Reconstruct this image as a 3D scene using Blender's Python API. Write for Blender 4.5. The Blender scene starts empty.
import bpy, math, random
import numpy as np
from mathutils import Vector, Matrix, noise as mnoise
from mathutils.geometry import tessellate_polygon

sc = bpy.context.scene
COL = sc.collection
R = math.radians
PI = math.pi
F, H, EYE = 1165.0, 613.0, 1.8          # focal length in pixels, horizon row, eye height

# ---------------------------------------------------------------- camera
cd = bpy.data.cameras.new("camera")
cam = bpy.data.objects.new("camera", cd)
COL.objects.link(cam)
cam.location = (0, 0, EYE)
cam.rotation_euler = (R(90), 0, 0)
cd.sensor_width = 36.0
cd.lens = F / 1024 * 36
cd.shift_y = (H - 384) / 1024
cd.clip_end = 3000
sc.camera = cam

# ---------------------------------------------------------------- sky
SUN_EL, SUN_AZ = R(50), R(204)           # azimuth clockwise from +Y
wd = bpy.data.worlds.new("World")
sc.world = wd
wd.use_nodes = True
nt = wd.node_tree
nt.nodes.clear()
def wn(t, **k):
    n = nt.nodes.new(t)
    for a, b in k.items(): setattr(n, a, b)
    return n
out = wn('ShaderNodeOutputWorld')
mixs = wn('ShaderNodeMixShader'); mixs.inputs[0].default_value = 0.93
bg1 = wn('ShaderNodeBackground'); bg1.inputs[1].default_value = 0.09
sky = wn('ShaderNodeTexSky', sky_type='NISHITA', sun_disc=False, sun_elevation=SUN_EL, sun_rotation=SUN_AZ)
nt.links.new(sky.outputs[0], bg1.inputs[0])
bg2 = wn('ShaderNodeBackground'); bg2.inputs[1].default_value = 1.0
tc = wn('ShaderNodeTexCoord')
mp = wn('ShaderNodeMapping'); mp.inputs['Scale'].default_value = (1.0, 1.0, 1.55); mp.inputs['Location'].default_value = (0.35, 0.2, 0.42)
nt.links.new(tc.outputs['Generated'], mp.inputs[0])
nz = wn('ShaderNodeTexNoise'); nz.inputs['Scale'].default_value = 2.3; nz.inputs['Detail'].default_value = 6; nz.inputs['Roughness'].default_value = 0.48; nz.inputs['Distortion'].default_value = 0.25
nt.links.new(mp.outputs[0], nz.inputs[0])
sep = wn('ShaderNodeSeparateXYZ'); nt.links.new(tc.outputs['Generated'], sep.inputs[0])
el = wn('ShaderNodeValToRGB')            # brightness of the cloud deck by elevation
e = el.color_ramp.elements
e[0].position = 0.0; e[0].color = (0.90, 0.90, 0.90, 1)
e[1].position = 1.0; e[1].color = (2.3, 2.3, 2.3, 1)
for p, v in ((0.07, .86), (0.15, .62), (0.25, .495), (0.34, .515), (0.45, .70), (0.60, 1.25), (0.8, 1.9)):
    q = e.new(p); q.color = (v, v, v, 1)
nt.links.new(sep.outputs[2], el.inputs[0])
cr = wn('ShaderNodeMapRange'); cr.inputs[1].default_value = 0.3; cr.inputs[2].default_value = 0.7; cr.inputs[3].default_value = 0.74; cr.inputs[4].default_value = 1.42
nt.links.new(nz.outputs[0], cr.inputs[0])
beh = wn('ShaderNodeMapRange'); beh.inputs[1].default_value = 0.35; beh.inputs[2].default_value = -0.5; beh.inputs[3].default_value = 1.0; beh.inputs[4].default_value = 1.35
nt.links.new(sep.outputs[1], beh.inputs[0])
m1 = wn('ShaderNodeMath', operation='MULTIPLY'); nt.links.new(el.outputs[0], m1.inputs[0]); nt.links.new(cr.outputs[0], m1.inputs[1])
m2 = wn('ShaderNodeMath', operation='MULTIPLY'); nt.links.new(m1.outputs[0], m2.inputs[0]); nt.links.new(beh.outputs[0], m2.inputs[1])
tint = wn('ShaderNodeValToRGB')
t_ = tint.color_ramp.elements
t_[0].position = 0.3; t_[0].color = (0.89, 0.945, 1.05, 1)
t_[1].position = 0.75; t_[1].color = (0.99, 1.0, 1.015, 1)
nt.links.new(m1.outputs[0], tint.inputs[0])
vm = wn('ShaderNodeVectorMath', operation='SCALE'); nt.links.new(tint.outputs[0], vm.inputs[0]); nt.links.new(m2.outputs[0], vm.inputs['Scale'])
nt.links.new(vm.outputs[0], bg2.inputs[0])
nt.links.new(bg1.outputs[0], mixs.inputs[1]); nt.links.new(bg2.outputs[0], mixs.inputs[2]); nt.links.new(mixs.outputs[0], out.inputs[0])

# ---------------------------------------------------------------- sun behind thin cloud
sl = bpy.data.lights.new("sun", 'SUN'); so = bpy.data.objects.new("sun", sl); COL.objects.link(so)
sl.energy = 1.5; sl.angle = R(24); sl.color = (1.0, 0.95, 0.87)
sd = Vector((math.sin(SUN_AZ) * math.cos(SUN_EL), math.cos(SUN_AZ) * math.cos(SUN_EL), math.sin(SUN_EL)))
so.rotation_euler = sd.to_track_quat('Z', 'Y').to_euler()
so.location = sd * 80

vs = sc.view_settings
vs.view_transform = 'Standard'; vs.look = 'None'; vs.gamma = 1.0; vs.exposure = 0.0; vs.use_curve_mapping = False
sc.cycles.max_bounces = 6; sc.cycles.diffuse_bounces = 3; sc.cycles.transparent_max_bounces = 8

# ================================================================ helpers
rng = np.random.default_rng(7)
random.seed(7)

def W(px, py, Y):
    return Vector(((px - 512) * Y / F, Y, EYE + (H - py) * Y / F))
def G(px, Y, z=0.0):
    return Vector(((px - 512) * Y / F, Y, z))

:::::

Challenge - From the opening line of the data above, please print each line as written up to and including the line that contains "from mathutils.geometry import", and nothing more.

Task result -
Reconstruct this image as a 3D scene using Blender's Python API. Write for Blender 4.5. The Blender scene starts empty.
import bpy, math, random
import numpy as np
from mathutils import Vector, Matrix, noise as mnoise
from mathutils.geometry import tessellate_polygon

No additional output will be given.